The Cinegy Route Directory Service is quick and easy to set up, and works well in small to medium size environments. However, once the number of connected clients increases, or network topology becomes more complex, the polling request model becomes limited.

To address this, Cinegy Route comes with the Cinegy Route Directory Relay Service, a dedicated service for tracking changes on the central Cinegy Route Directory Service and notifying the broadcast clients about them over multicast, reducing network load and the load on the core Cinegy Route service.

Using the Cinegy Route Directory Relay Service is an advanced option. It requires the installation engineer to have skills in network configuration, multicast adjustment and routing, as well as packet inspection to verify correct operations and perform any multicast troubleshooting.

The Cinegy Route Directory Relay Service tracks changes on the Cinegy Route Directory Service and sends them to the signal receivers.

The following diagram shows the general channel relay workflow, in normal operation:

RTP_scheme

As shown above, the Cinegy Route Directory Relay Service sends requests to the Cinegy Route Directory Service for information about changes in the physical sources and virtual destinations configuration. If any changes are found, they are sent to the network as a multicast data stream, which any broadcast clients discover by checking a fixed multicast address for changes that are applicable to them. Then clients adjust to the change with no communication to the Cinegy Route Directory Service required.

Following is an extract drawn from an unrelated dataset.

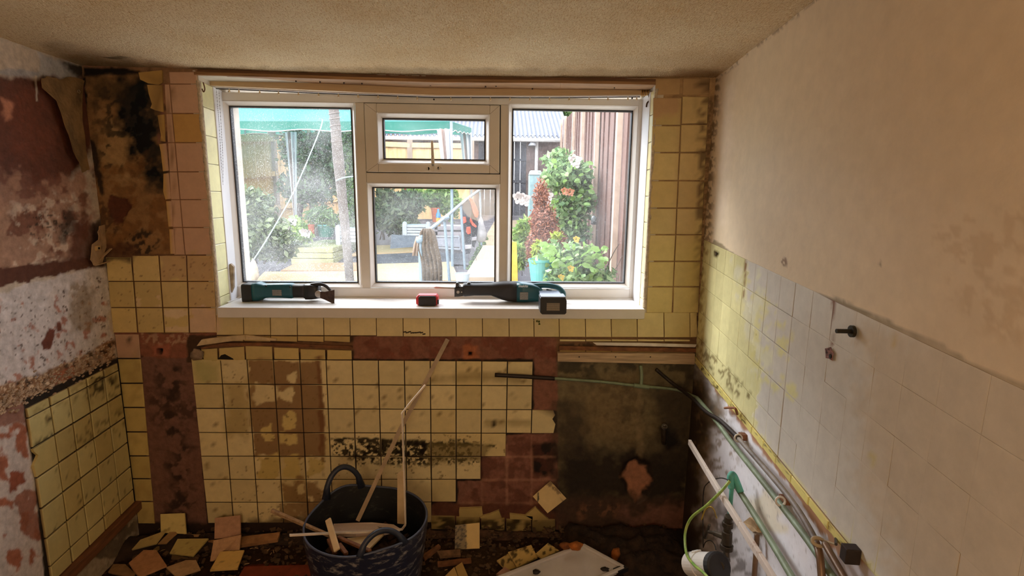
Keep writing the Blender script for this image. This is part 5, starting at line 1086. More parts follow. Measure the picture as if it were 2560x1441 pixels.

When the relay multicast messages are not received by a client for more than 10 seconds, for example, because of connection loss or the service being stopped, the client will try to directly connect to the main Cinegy Route Directory Service. In case of failure to connect, the last known configuration is retained until messages are recovered. The following diagram shows this configuration model:

RTP_scheme_no_VoIPAssignmentsBroadcast
Note
With a great number of RTP/UDP/SRT streams, this configuration can cause network overload.